Erheblicher Kontrollaufwand
„Diese nächtlichen Einschränkungen bedeuten auch mit Blick auf ihre fragliche Wirkung nicht nur eine unnötige Einschränkung für die Bevölkerung, sondern sind gleichzeitig mit einem erheblichen Kontrollaufwand verbunden“, kritisiert Landrat Bohlmann. Es sei eine unverhältnismäßige Maßnahme, die nicht berücksichtige, ob es sich um Straßenzüge in Berlin-Kreuzberg oder ein Dorf mit 20 Häusern im Landkreis Verden handele.
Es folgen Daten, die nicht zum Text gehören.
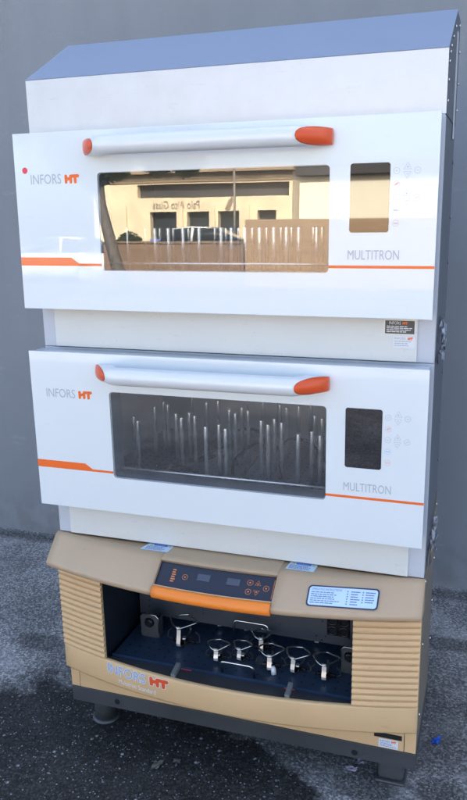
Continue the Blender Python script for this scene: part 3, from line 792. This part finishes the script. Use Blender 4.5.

Begründet werde die Maßnahme vom Bund damit, dass dann Kontrollen nächtlicher Treffen einfacher wären. Das sieht Bohlmann anders: „Im Kreishaus halten wir es für problematisch, so tiefe Grundrechtseinschränkungen mit Kontrollerleichterungen des Staates zu begründen.“ Aber auch bei der Frage, ob der Bund überhaupt als zusätzlicher Paragrafenproduzent und weiterer Verordnungsgeber auftreten dürfe, hoffe man beim Landkreis auf eine baldige gerichtliche Klärung. „So lange ein Urteil noch nicht vorliegt, müssen wir als Landkreis mit diesem Regelungswirrwarr so gut wie möglich umgehen“, sagt Bohlmann.